Amid the Fall of Tang, the warlord Zhu Wen forcibly relocated most of the city's remaining population to Luoyang in 904. Chang'an was of minor importance in the following centuries but again became a regional center under the Northern Song. Its name was changed repeatedly under the Mongol Yuan dynasty before the Ming settled on Xi'an and erected its city walls around the former Sui and Tang palace district, an area about an eighth the size of the medieval city at its height.

The site of Chang'an south of the Wei River in central Xi'an has been inhabited since Neolithic times, when the Yangshao culture had a major center at Banpo to its south from around 5000 to around 4300 BC and other sites in the area for several more centuries. Fenghao, the twin capitals of the Western Zhou, straddled the Feng River to its southwest from c. 1064 to 771 BC and the state of Qin and its imperial dynasty had their capital in nearby Xianyang, north of the Wei, from 350 to 207 BC. The First Emperor's mausoleum and its Terracotta Army lay beside Mount Li to its east. Chang'an itself existed as a small village under the Qin.

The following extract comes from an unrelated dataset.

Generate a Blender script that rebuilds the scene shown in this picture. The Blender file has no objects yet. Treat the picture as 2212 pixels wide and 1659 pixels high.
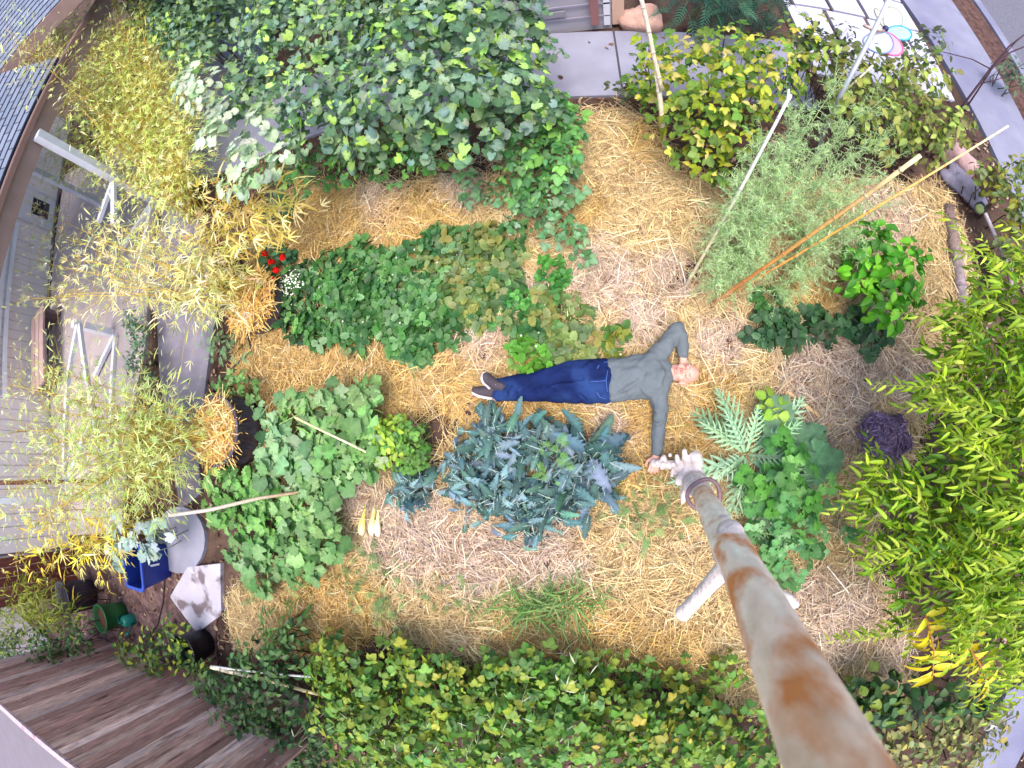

Upon the Fall of Qin and the resolution of the Chu–Han Contention with the establishment of the Han dynasty in 202 BC, the emperor Liu Bang (posthumously honored as its Emperor Gaozu) initially ruled from Luoyang, the site of the Eastern Zhou capital Chengzhou and supposed center of the world. This was in accordance with the majority of his advisors, themselves mostly from eastern China. Upon reflection, however, he heeded the advice of a soldier Lou Jing and his general Zhang Liang that the Guanzhong Region—the Zhou and Qin heartland along the Wei River—could provide for a larger core population and offered much greater natural protection against potential unrest. Additionally, Chang'an was far more centrally located in the lands directly administered by the Han emperor and much further from their border with the realm's notionally vassal kings.

Liu Bang commissioned his chancellor Xiao He to rehabilitate the Qin's Xingle Palace (興樂宮, "Palace of Flourishing Happiness") for use as his primary court in the 9th month of Year 5 of his reign as king of Han (202 BC). This was completed as the 7×7 li Changle Palace in the 2nd month of Year 7 (200 BC), by which time Xiao He had already begun renovating the Zhangtai Palace (章台宮, "Palace of the Splendid Terrace") as the 5×7 li Weiyang Palace. According to Sima Qian's Records, Liu Bang returned to Chang'an in that year, initially reproaching his minister for the needless extravagance of constructing such enormous palaces in such close proximity to one another. Xiao He successfully argued, however, that the magnificence was necessary to overawe Liu's rivals and affirm the legitimacy of the dynasty. Around the same time, thousands of clans in then military aristocracy were forcibly relocated to the region. The minister Liu Jing described this policy as "weakening the root while strengthening the branch", but it served to keep potential rivals where they could be more easily observed and redirected their energy towards defending the new capital against the nearby Xiongnu. The Weiyang Palace was initially completed in 198 BC, but Liu Bang continued to rule from the Changle Palace for the remainder of his life. Subsequent emperors ruled from Weiyang while using Changle to house their mothers, wives, and concubines. An arsenal was placed directly between the two palaces to protect them and the nascent city.